Enhancing the spin Seebeck effect by controlling interface condition in Pt/polycrystalline nickel ferrite slabs

The spin Seebeck effect (SSE) is an emergent thermoelectric phenomenon, which enables a thermal-to-electrical energy conversion via the thermal injection of spin currents from a ferromagnet (FM) into an attached paramagnetic metal (PM). Recent studies have revealed that the SSE is very sensitive to the PM/FM interface condition, suggesting a potential way to enhance the SSE by controlling the interface condition. However, most of the previous studies are limited to conventional Pt/bulk single-crystal or thin-film YIG systems, lacking consideration for mesoscale surface defects such as pores and grain grooves, which frequently exist in more prevalent bulk polycrystalline magnets.
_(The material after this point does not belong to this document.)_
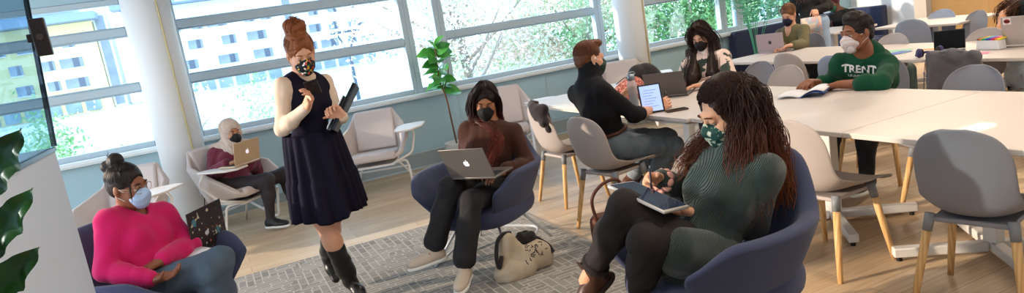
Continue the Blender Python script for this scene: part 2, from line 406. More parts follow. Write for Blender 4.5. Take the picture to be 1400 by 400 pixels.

Here, we investigate the effect of interface condition on the longitudinal SSE (LSSE) in a Pt/polycrystalline NiFe₂O₄ (NFO) slab system. Different interface conditions are induced by treating the surface of NFO slabs with varying combinations of polishing force (F_p) and post-annealing temperature (T_a) before the Pt deposition. The resultant LSSE signals show strong correlations with different interface parameters. In particular, we find that mesoscale surface defects (cracks, pores, and grain grooves) and the surface roughness play a crucial role in determining the magnitude of LSSE signals and demonstrate that those parameters can be deliberately controlled by properly choosing F_p and T_a. We report one sample with a spin Seebeck coefficient of 0.58 μV/K, which is significantly larger than that of bulk polycrystalline magnets reported thus far.